I've got an application in test that's logging events for a departmental Windows forms application to a SQL Server database. The application is nearly ready for production. The logging database is completely separate from the application database.
My question is, do I really need to create a production version of the logging database, or can I just log production and test events to the same database? The obvious answer is yes, of course I need a separate database. You never want test and production environments to mix. But in this case, the data being written to the database isn't really production data, exactly, it's just logging details that we use to troubleshoot problems. It has no business value, and nothing significant would be lost if the data were to be inadvertently dropped or the database were to be temporarily unavailable. And having it all in a test environment would make it much simpler for me to manage.
So on a pros and cons basis using a single logging database for all environments seems like a better solution. But it just doesn't feel right.

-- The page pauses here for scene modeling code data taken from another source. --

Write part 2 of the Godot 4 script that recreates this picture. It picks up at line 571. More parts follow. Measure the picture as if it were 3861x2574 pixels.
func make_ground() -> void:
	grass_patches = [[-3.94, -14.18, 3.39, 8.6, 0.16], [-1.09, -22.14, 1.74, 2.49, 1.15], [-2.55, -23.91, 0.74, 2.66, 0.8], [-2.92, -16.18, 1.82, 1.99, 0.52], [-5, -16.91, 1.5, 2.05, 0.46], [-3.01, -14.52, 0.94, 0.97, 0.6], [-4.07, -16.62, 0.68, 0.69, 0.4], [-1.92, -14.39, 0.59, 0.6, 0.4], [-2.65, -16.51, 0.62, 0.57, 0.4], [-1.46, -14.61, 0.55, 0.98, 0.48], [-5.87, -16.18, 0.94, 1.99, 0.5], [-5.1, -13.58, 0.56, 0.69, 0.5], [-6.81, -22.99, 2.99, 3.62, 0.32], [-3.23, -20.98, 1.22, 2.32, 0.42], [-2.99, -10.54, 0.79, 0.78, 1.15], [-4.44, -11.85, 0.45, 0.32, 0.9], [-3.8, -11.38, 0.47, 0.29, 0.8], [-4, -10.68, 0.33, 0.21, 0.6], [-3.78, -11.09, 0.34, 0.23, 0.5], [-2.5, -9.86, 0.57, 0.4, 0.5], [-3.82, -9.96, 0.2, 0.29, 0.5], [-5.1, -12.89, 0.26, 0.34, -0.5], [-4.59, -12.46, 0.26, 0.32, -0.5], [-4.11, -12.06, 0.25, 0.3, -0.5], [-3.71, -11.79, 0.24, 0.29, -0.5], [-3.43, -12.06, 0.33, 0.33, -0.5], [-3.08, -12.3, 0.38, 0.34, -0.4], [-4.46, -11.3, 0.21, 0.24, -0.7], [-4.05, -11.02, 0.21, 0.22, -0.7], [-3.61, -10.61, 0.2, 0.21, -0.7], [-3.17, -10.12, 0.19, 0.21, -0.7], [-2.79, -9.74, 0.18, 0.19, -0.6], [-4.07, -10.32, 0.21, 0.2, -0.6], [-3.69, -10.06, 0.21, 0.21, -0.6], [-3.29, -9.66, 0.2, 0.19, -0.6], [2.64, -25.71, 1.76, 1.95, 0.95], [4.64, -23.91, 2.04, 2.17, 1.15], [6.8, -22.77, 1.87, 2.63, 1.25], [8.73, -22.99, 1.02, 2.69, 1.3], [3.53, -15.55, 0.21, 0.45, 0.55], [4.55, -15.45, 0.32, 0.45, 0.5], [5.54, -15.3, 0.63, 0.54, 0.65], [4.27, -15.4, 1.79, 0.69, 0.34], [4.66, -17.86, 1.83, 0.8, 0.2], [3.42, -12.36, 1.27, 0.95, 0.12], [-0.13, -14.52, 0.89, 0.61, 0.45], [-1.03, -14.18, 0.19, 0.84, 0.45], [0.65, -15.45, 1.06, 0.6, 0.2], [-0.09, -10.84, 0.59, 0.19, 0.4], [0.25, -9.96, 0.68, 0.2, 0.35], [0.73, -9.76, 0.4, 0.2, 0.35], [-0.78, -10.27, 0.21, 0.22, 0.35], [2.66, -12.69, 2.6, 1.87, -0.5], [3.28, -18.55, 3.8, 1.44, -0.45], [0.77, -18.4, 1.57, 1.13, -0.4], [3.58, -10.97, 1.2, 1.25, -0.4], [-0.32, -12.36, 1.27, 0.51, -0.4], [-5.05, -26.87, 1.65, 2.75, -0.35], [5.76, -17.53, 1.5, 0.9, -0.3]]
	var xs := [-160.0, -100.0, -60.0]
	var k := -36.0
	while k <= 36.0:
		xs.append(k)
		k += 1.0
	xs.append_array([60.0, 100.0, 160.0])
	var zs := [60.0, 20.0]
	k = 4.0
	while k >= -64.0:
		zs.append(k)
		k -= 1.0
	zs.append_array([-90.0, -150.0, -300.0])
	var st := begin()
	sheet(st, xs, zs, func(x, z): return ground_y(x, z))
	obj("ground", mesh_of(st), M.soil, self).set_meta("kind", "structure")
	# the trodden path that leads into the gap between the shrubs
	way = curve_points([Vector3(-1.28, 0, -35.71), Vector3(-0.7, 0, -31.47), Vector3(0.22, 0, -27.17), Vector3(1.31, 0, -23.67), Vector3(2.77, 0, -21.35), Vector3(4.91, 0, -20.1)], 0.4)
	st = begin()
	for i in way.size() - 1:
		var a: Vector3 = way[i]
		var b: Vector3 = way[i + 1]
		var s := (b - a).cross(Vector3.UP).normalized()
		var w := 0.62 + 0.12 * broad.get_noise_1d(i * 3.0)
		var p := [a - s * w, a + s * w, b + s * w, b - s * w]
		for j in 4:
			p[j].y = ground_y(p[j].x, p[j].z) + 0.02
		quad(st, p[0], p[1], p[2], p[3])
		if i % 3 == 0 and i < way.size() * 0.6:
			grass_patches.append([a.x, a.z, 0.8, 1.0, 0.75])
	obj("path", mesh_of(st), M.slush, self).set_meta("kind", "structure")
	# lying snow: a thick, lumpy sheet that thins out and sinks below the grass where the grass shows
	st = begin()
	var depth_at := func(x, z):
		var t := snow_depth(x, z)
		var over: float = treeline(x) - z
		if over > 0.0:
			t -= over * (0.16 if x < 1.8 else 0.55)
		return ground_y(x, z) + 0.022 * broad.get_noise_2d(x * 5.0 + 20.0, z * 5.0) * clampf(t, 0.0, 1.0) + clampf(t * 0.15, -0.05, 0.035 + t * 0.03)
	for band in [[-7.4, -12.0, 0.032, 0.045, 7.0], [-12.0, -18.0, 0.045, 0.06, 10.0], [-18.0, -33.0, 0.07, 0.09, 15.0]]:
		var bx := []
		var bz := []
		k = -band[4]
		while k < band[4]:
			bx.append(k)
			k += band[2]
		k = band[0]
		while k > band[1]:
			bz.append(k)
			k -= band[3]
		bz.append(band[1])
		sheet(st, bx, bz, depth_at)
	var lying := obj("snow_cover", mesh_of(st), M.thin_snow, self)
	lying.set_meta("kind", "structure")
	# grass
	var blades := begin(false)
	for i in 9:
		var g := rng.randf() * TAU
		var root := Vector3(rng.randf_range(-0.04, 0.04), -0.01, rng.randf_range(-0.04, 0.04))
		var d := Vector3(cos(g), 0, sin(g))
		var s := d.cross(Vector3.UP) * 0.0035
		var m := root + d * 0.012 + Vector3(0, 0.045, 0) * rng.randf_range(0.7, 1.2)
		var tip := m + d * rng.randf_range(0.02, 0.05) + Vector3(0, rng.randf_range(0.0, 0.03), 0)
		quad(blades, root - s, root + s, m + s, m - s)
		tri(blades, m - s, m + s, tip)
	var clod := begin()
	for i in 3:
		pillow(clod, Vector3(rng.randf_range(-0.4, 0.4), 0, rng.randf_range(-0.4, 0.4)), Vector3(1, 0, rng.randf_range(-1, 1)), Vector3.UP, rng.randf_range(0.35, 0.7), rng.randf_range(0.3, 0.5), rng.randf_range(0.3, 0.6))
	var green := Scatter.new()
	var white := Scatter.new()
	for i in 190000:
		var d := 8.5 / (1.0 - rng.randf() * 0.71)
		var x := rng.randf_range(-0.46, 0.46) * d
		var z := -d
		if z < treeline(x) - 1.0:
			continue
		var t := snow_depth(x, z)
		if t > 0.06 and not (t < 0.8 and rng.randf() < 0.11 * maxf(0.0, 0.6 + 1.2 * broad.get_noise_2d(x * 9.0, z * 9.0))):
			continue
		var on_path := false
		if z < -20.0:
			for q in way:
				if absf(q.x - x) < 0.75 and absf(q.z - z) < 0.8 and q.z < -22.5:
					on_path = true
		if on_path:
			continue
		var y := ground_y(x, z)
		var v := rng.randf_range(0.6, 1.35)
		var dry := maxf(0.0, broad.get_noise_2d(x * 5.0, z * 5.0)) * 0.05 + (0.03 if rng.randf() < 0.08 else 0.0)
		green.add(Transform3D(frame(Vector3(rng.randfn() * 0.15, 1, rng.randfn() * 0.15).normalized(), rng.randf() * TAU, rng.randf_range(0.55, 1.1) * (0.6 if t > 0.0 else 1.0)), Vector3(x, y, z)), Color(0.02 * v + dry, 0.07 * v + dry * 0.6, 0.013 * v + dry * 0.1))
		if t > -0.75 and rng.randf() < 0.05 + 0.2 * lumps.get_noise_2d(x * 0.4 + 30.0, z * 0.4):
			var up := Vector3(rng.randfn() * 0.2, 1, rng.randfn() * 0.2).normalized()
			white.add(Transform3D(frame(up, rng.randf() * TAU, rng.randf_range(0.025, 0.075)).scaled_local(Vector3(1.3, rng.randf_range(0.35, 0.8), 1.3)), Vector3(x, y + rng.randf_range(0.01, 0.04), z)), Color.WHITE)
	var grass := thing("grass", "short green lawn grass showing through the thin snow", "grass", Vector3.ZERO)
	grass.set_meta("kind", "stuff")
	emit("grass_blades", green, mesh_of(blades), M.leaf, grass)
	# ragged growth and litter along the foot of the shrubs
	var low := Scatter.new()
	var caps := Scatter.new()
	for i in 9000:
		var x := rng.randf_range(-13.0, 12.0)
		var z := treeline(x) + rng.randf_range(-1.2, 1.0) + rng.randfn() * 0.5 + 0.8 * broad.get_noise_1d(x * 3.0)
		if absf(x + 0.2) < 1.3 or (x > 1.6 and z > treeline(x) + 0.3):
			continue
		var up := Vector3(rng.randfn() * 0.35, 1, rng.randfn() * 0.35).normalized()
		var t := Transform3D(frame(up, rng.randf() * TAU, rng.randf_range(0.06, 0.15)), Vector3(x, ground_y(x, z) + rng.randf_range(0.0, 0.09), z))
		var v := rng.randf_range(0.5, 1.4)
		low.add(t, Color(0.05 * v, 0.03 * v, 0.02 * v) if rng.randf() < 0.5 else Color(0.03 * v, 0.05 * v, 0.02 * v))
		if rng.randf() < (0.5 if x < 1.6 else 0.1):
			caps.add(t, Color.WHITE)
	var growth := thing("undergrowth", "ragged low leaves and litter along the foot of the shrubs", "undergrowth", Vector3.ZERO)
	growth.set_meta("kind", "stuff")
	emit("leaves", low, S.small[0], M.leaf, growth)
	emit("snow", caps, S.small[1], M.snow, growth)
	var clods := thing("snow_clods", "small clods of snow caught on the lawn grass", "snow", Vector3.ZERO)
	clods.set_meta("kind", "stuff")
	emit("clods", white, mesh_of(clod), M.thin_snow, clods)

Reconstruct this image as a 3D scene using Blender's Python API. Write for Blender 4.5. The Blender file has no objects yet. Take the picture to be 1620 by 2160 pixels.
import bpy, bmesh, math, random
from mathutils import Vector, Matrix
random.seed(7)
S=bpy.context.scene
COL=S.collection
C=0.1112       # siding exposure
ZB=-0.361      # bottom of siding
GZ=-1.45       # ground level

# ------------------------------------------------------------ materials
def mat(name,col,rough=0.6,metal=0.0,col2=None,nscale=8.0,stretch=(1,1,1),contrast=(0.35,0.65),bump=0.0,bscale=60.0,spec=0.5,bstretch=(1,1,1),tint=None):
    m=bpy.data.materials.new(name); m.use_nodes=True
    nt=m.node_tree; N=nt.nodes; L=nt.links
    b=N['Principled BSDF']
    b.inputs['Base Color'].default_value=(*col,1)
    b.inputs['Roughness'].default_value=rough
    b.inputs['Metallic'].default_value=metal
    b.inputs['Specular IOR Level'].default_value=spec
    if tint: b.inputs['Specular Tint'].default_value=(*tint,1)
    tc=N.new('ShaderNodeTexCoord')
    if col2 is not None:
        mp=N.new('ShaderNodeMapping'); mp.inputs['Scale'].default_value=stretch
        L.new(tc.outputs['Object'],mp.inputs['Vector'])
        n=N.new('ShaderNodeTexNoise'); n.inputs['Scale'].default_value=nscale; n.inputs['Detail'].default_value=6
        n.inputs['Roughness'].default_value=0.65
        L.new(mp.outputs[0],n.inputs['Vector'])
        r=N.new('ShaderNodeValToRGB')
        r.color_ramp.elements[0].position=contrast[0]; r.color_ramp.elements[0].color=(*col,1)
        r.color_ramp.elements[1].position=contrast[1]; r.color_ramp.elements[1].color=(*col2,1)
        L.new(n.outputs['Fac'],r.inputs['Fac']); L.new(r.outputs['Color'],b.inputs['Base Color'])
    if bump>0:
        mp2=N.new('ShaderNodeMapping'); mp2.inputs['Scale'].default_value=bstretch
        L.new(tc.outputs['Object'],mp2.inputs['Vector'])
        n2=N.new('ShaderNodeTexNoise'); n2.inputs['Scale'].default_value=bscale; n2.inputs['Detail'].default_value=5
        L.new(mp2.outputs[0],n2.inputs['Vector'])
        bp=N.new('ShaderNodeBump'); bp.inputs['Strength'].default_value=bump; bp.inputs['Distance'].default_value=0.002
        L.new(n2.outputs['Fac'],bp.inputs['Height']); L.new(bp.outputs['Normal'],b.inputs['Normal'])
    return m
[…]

Can anybody give me any specific reasons why this is a bad idea?
Your logging may not work if your dev server is down but prod isn't. Can guarantee that will be when something critical you need logged on prod will happen. In our case prod and dev are not in the same physical location which would mean sending logging data across our network and cause pipeline bottlenecks and cranky network guys.
Plus what if you decide to change the logging process? While you are doing new development, the entire prod process might break.
And there will be times when someone might read lthe logs, panic at some error forgetting that it happened on dev. Or worse, someone might see a bad error that they thought was happening on dev that was really happening on prod.